In conclusion, risk, merit, and especially abuse depend crucially on how they appear under counterfactual reversal inspection. Although this exercise may evoke multiverse or science-fiction imagery, it can applied in practice through two mechanisms. The first is the inspection of abuse within nested power structures, where conduct at smaller scales can be extrapolated to larger ones. The second is the observation of historical role reversals, examining how former victims/abusers behave once they gain/lose power.
Only those who renounce all forms of power when it is available can reasonably be trusted as dispositional non-abusers, and even this is not proof. Only sustained empirical behaviour over time counts as evidence. The rest, those who denounce colonisation after previously appropriated land at the expense of ecosystems, those who decry genocide while later committing one, those who terrorise a country for decades and then complain about the violence that follows, are no better than their claimed enemies.
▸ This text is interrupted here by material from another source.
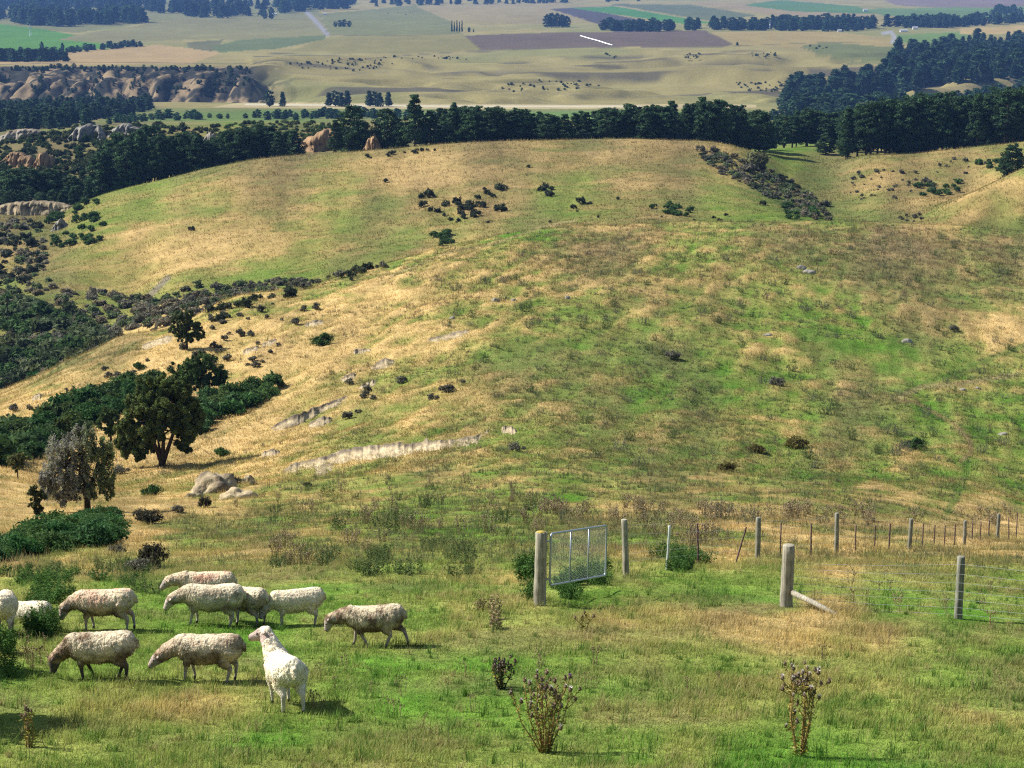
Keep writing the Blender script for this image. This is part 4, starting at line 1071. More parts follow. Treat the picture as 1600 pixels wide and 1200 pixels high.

As a final remark, true dispositions are revealed only through behaviour in one’s own historical context. Almost everyone alive today condemns nineteenth-century racism, yet almost no one did so at the relevant time, when abuse of slaves was widespread and profitable. There were, besides the courageous victims, only a handful of people among the dominant group who actively denounced slavery and fought it. Those individuals were true moral gems of their era, and there are many such people today as well. Do not confuse mere victimhood with genuine moral disposition, ascribed only to those who pass the counterfactual reversal test.